Today, 7th of May is the D-day for voters and parties across the United Kingdom. People will be trooping to cast their votes in an election that is confusing with the prospect that whoever wins will not have an absolute majority.

Labour, the Conservatives, UK independence party, the Liberal Democrats and the Scottish nationalists are all making last gasp efforts to woo voters to their corner. In this tight and unpredictable election, every vote cast will count. Whilst political operatives and candidates representing the parties have been pounding the streets, a certain form of myopia has set in-the myopia of voter indifference and general dissatisfaction with politics even at this 11th hour, with barely a few hours before voters go to the polls.

The final outcome may well hinge on those undecided voters and they are in their multitudes, a constituency that has detached itself from politics and remain as an apathetic erstwhile fence-sitters.

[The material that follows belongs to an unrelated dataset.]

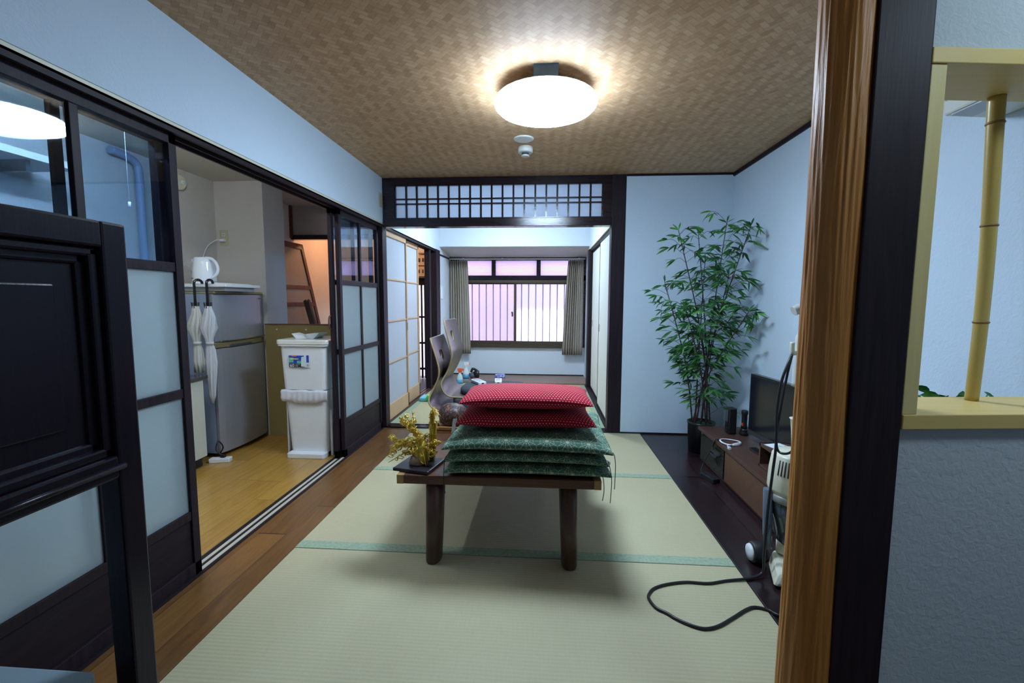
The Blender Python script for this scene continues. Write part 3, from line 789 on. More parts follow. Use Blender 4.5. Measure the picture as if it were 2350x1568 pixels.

Watching the BBC's Evan Davis on Newsnight last night brought the state of affairs closer to home. There is a general disillusionment with politics in the UK, with main parties for example Labour and the Conservatives increasingly having to append themselves to parties that would have been hitherto considered as fringe parties like the SNP and UKIP.

Leafing through the UK press today, I came across countless articles that discussed the possibility of a hung parliament with the Times Newspaper raising an even more eerie outcome.

According to the Times, Liberal Democrats Nick Clegg made an impassioned plea to voters ahead of the elections, asking them to vote for the Liberal Democrats to avoid the excruciating experience of having to undergo another pointless general elections in six months. His logic was, there would be no clear winner in the elections with an outright majority leading to a feeble government that could collapse like a pack of cards in a few month's time.

He argued that the Liberal Democrats could be relied upon to unlock the political logjam rather than giving the carte blanche to fringe parties like UKIP to promulgate or at least take part in the decision making process that would affect each voter in the UK. He was sanctimonious in his aversion that the Liberal Democrats were the only party who put the interest of the country first before everything else.

In this elections, no one is sitting pretty, they are all squirming in their chairs dealing with different outcomes and hair raising scenarios with increasing number of voters finding it particularly hard to settle on a particular party, let alone a specific candidate.

The barrage of advertisements by different parties on TV and the increasingly muddled information have added to the frustrations of the average voter. The political system is having a series of serious jolts and tremors and is being shaken to the core. We may have to leave like the Japanese for the foreseeable future with potentially two or three different prime ministers in four years, after all who knows what will be the outcome of this calamitous elections?

Which way the political pendulum will swing tomorrow?